_Goal_
Using the data below, return the stretch from the line that contains "Reconstruct this image" through the line that contains "for o in list(bpy.data.objects): bpy.data.objects.remove(o)", both included, exactly as it stands and nothing beyond it.
═══ Provided records
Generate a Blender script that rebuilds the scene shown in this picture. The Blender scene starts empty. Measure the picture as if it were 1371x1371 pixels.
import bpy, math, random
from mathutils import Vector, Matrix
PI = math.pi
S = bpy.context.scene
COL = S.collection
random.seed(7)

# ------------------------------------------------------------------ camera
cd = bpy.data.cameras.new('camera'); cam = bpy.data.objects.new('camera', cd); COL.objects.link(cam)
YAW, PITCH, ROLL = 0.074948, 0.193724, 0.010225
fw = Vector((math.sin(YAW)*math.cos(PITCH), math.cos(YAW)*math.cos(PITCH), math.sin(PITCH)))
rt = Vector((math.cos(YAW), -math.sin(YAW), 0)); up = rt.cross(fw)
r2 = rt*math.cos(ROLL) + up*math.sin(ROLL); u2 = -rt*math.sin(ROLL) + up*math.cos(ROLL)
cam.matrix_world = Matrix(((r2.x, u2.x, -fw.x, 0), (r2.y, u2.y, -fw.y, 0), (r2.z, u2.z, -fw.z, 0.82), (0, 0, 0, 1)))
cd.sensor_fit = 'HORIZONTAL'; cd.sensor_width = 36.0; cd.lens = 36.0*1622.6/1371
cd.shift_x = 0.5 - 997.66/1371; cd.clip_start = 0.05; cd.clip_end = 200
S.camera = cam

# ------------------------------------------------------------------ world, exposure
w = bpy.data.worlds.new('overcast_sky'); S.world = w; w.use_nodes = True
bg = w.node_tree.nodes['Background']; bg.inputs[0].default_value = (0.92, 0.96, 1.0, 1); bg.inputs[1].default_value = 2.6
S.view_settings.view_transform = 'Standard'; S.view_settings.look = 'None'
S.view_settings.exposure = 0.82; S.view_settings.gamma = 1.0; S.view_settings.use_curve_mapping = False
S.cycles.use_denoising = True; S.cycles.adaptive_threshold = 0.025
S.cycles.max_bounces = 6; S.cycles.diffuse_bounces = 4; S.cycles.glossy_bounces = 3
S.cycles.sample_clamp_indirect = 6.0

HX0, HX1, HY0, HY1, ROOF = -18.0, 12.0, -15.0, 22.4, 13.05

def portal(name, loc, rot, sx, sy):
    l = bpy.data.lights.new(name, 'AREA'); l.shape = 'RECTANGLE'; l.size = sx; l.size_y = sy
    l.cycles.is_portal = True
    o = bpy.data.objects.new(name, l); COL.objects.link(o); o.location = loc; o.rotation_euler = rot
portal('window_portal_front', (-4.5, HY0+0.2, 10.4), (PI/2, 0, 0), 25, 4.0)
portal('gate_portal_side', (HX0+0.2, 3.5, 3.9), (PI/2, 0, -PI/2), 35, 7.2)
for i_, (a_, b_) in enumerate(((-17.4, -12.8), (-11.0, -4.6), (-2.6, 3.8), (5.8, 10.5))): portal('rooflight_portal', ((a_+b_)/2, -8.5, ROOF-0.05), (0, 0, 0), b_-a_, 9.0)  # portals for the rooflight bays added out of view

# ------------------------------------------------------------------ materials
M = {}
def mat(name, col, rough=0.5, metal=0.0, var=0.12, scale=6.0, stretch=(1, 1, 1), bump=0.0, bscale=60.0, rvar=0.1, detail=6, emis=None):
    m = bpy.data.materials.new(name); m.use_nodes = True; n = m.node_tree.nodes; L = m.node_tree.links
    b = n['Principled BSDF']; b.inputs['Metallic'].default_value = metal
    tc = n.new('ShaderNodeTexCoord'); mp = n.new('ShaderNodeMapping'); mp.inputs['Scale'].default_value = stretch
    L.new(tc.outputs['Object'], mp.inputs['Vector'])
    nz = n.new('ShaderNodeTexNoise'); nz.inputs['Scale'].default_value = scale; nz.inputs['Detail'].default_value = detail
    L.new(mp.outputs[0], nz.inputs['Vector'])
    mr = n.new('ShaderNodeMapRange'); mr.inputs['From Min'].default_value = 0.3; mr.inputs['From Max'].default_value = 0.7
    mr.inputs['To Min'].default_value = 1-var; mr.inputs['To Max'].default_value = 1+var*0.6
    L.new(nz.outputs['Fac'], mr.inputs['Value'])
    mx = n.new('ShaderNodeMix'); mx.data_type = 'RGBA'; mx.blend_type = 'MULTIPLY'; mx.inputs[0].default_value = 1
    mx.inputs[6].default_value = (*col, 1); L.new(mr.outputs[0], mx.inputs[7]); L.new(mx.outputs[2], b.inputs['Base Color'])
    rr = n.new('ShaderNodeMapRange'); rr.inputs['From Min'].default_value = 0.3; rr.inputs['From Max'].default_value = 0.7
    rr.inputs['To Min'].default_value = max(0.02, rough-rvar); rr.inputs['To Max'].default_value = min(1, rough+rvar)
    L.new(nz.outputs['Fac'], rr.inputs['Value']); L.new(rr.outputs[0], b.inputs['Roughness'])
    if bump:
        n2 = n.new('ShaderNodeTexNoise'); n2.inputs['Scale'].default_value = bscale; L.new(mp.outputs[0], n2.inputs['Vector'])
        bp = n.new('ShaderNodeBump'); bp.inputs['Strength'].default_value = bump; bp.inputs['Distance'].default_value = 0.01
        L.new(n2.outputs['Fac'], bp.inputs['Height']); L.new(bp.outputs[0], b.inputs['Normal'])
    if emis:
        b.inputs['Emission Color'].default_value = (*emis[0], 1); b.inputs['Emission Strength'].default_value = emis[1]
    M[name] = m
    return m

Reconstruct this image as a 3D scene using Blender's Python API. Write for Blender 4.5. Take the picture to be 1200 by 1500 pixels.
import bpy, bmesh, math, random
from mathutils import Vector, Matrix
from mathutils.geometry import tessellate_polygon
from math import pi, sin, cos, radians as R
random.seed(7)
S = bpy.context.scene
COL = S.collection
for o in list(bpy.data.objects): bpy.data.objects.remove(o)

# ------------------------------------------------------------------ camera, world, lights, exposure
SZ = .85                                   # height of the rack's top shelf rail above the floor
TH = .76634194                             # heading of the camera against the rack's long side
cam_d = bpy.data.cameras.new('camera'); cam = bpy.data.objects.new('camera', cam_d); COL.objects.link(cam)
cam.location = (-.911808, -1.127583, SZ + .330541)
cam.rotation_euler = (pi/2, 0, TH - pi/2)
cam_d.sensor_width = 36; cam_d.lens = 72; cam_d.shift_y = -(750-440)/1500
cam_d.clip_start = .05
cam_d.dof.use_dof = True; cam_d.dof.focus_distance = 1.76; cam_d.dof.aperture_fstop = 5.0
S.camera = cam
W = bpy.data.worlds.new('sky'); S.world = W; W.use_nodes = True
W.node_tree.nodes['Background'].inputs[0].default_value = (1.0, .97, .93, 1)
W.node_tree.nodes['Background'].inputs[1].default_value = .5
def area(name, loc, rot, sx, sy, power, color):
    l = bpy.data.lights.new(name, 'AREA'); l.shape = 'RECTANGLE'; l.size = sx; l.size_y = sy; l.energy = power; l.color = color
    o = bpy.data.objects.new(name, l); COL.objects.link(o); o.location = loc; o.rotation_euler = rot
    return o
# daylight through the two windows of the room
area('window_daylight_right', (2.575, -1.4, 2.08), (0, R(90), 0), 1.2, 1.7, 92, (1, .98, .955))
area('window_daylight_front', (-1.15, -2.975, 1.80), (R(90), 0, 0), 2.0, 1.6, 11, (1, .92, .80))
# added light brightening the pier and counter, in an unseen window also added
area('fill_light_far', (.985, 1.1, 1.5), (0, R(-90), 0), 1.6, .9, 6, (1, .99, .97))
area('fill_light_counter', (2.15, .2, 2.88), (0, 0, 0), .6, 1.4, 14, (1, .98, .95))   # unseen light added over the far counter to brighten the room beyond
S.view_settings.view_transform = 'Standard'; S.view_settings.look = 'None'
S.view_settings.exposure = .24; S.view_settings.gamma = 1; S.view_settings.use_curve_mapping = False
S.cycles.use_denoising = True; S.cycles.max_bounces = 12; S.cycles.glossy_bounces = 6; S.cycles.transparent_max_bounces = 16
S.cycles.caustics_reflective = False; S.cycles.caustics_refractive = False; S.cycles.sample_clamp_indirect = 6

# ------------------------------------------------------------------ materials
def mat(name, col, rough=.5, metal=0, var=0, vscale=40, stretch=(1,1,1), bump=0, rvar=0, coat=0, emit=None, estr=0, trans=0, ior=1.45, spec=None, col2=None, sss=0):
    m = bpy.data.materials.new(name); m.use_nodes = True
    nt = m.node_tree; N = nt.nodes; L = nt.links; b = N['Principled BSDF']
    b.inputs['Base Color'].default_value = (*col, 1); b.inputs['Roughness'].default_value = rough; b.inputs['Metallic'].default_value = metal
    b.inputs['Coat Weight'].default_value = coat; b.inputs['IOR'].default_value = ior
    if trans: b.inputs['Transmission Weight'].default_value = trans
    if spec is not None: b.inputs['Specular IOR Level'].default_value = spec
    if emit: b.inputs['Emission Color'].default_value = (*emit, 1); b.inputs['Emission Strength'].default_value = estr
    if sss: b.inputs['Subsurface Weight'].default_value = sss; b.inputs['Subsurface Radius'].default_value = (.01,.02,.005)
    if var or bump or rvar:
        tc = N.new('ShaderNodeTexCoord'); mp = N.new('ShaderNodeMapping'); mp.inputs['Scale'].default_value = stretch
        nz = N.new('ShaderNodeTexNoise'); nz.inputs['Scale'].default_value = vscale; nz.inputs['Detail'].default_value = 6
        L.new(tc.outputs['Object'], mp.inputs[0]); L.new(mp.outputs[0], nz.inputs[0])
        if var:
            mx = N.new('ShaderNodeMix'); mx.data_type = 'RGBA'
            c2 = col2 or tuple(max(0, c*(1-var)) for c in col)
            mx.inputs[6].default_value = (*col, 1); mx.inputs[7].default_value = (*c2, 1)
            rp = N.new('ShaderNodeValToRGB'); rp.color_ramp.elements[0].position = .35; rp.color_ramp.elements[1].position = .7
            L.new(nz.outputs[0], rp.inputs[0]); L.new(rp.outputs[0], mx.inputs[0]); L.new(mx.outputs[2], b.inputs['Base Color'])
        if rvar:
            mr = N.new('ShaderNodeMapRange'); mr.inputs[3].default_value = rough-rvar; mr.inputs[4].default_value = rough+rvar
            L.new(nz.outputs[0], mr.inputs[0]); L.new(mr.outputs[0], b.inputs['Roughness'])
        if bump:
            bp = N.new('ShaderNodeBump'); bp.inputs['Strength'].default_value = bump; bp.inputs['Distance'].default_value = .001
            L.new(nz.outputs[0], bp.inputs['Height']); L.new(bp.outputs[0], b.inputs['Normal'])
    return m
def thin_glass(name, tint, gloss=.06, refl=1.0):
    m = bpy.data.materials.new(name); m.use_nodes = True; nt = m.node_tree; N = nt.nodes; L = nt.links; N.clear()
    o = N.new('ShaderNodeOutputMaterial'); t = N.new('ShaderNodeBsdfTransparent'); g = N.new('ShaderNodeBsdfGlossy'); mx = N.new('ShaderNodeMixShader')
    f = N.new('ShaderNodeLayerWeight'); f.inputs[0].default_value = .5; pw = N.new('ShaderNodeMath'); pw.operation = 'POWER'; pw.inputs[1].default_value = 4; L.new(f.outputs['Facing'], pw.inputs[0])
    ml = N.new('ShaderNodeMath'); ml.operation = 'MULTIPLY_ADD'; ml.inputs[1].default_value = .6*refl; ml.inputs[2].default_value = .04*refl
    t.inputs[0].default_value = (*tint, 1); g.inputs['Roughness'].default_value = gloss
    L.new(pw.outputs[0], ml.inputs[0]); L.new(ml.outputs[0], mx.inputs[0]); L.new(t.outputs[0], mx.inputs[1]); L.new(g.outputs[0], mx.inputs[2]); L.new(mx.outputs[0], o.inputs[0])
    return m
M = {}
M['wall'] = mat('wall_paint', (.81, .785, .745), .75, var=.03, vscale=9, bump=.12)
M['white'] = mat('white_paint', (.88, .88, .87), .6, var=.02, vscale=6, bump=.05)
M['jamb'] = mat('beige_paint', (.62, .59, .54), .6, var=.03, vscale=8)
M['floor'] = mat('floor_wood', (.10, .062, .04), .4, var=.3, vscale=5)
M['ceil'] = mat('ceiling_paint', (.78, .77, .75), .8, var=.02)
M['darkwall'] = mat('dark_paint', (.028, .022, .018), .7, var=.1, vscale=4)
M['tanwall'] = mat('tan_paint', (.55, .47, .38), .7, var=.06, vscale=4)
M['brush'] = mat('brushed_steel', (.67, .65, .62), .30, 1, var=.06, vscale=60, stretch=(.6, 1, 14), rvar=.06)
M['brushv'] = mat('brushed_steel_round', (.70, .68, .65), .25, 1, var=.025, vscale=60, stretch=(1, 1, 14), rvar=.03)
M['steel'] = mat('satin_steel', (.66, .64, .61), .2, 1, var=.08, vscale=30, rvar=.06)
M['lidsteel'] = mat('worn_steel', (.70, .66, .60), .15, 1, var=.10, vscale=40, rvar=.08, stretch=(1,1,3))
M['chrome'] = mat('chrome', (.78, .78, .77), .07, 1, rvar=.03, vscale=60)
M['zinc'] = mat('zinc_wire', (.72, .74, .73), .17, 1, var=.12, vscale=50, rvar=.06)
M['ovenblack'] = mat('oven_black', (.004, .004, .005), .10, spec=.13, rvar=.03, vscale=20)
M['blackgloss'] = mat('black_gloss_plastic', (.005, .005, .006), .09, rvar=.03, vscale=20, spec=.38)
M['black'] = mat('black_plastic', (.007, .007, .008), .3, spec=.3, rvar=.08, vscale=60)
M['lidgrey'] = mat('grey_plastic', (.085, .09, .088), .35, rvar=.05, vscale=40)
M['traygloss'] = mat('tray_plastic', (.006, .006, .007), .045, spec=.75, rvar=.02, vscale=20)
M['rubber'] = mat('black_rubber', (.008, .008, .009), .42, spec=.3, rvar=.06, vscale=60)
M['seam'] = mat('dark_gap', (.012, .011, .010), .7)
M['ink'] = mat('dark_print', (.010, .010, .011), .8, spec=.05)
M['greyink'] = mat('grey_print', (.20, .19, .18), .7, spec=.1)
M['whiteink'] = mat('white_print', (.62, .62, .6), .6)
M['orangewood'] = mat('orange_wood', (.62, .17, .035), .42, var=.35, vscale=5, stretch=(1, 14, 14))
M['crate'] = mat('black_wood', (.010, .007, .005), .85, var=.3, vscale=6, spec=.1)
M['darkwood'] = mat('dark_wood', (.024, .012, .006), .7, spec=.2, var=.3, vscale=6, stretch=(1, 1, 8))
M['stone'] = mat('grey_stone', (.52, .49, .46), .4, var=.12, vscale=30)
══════
_Final result_
Reconstruct this image as a 3D scene using Blender's Python API. Write for Blender 4.5. Take the picture to be 1200 by 1500 pixels.
import bpy, bmesh, math, random
from mathutils import Vector, Matrix
from mathutils.geometry import tessellate_polygon
from math import pi, sin, cos, radians as R
random.seed(7)
S = bpy.context.scene
COL = S.collection
for o in list(bpy.data.objects): bpy.data.objects.remove(o)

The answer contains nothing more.